И вдруг Юрочка просыпался, и мы кричали: «Ура!» И забрасывали его конфетами и черешней. И он стеснялся, смеялся так немножко застенчиво, как большой ребенок:

– Ну ладно, ну девчонки, хватит… девчонки!

И мы снова сидели и занимались. А потом вдруг раздается звонок и приходит Леня Куравлев – так они с Юрой познакомились. Леня говорит:

– Шел я мимо, решил зайти… вот у меня бутылка шампанского.

Сели мы и выпили эту бутылку шампанского. И уже, конечно, было не до занятий… И пошли мы гулять по Москве. И как сейчас помню, мы шли даже прямо по Садовому кольцу – поздним вечером почти не было машин…

Свободного времени у нас тогда, по-моему, совсем не было. Откуда? Утром – лекции, в середине дня – мастерство, а вечером – репетиции. Иногда мы выбирались в цирк, на выставки, на спектакли.

В паузах между занятиями бегали в парикмахерскую «Чародейка». Но не стричься. Там был маленький кафетерий, где мы ели яйца под майонезом и подолгу просиживали за чашкой кофе. Сидели и беседовали…

К экзаменам, как правило, мы готовились всем курсом. Собирались всегда у Кости Райкина или у меня. Занимались. Но заканчивалось обычно тем, что кому-то приходило в голову достать бутылку портвейна. А другие принимали эту идею на ура. Чаще всего получалось так, что на фоне застолья я одна сидела и зубрила, а утром всем все рассказывала. Вот такая была добросовестная девочка – все засыпали, а я учила, учила, учила…

У Юры были и свои компании, и друзья. Он очень дружил с Сашей Адабашьяном. Мне кажется, что Саша был ему самым близким по духу человеком. Вроде бы закрытый, и в то же время понимаешь, что эта закрытость – от незащищенности, от внутренней ранимости. Очень тонкий человек, как и Юра.

Я вообще-то не любила больших компаний. Но мой дом на Суворовском бульваре был как бы на перепутье всех дорог. Тогда станции метро «Пушкинская» не было. И если люди шли из ВТО к «Арбатской» и видели, что у меня горит свет, – обязательно ко мне заходили. Так и собирались компании, особенно когда мы еще учились в Щукинском училище. Заглядывали и мои цирковые друзья – Волжанские, Бекбуди. И Юра очень часто здесь бывал.

Мы могли сидеть ночи напролет. А могли на какой-нибудь иномарке поехать в Шереметьево, чтобы там купить бутылку шампанского.
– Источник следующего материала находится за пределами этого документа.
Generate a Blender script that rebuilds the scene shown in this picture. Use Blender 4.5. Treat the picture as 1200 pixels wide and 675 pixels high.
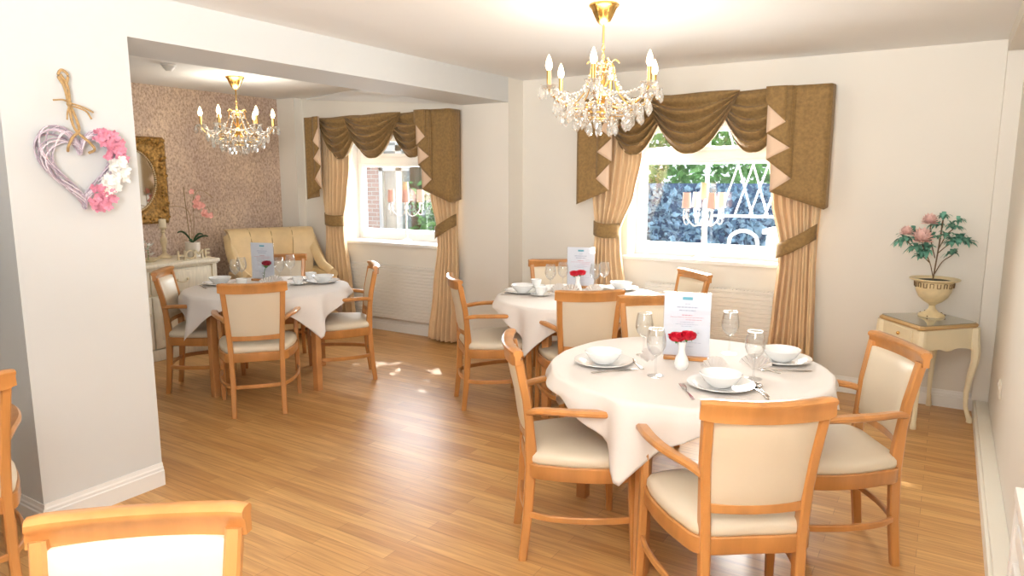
import bpy, bmesh, math, random
from mathutils import Vector, Matrix
PI = math.pi
R = math.radians
random.seed(7)
for o in list(bpy.data.objects):
    bpy.data.objects.remove(o)
SC = bpy.context.scene
COL = SC.collection

# ------------------------------------------------------------------ camera, world, lights, exposure
cam_d = bpy.data.cameras.new('camera')
cam_d.sensor_width = 36.0
cam_d.lens = 817.7 / 1200 * 36
cam_d.clip_start = 0.02
cam = bpy.data.objects.new('camera', cam_d)
COL.objects.link(cam)
cam.location = (0, 0, 1.58)
cam.rotation_euler = (R(90 - 8.92), 0, 0.55753)
SC.camera = cam

SC.view_settings.view_transform = 'Standard'
SC.view_settings.look = 'None'
SC.view_settings.gamma = 1
SC.view_settings.exposure = 0.04
SC.view_settings.use_curve_mapping = False

W = bpy.data.worlds.new('sky_world')
SC.world = W
W.use_nodes = True
bg = W.node_tree.nodes['Background']
bg.inputs['Color'].default_value = (0.93, 0.97, 1.0, 1)
bg.inputs['Strength'].default_value = 1.5


def light(name, kind, loc, energy, color=(1, 1, 1), rot=None, **kw):
    d = bpy.data.lights.new(name, kind)
    d.energy = energy
    d.color = color
    for k, v in kw.items():
        setattr(d, k, v)
    o = bpy.data.objects.new(name, d)
    COL.objects.link(o)
    o.location = loc
    if rot:
        o.rotation_euler = rot
    return o


def aim(v):
    return Vector(v).to_track_quat('-Z', 'Y').to_euler()


light('sun', 'SUN', (4, 9, 6), 9.0, (1, .95, .86), aim((.50, -.62, -.66)), angle=R(.6))
# added frontal fill behind the camera; daylight from the open side beyond the end of the right wall
light('rear_fill', 'AREA', (.35, -3.8, 1.45), 26, (1, .99, .98), aim((-.12, 1, .03)), shape='RECTANGLE', size=5.2, size_y=2.1)
light('daylight_side_opening', 'AREA', (2.9, -1.2, 1.45), 14, (1, .99, .98), aim((-1, .45, .02)), shape='RECTANGLE', size=3.2, size_y=2.0)
# photographer's flash bounced off the ceiling from behind the camera
light('bounced_flash', 'AREA', (-.2, -.9, 1.75), 230, (1, .99, .97), aim((-.22, .72, .8)), shape='RECTANGLE', size=.9, size_y=.9, spread=R(130))
# daylight pouring in at the two windows
light('daylight_main_window', 'AREA', (-1.7, 6.0, 1.55), 165, (1, .97, .90), aim((.25, -1, -.4)), shape='RECTANGLE', size=1.1, size_y=.8)
light('daylight_alcove_window', 'AREA', (-4.9, 6.0, 1.45), 70, (.97, .98, 1), aim((.1, -1, -.25)), shape='RECTANGLE', size=1.1, size_y=.8)


# ------------------------------------------------------------------ materials
def new_mat(name):
    m = bpy.data.materials.new(name)
    m.use_nodes = True
    nt = m.node_tree
    return m, nt, nt.nodes['Principled BSDF']


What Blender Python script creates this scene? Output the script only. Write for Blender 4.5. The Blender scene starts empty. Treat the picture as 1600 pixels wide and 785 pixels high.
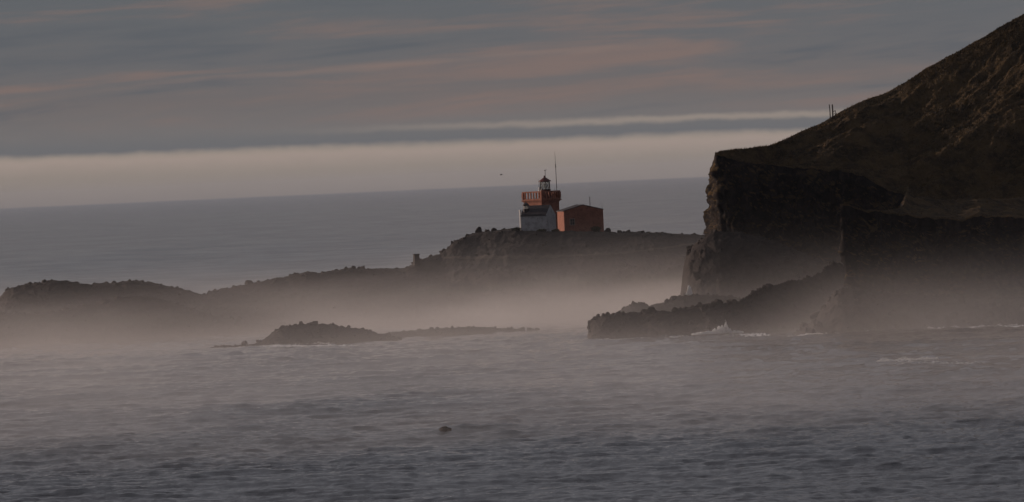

Юра всегда был душой компании. Во-первых, он замечательно пел, играл на гитаре и на фортепьяно. Романсы пел и какие-то иронические песни. Наверное, это были Окуджава, Галич, Клячкин. Их песни были в ту пору модны. Во-вторых, он очень смешно рассказывал анекдоты. В-третьих, замечательно «показывал» наших сокурсников.

У нас на курсе училась Люда Шайковская – очень крупная девушка, к тому же немного странная. Она всегда верила в предлагаемые обстоятельства. Как-то Костя Райкин играл на сцене отрывок и слышит, как кто-то рядом шипит… Костя, разъяренный, выскочил за кулисы. А там Люда держит на руках куклу и укачивает ее: «Ш-ш-ш… Тише, она спит». Юра потом очень точно все это показывал, да так, что мы все умирали от смеха.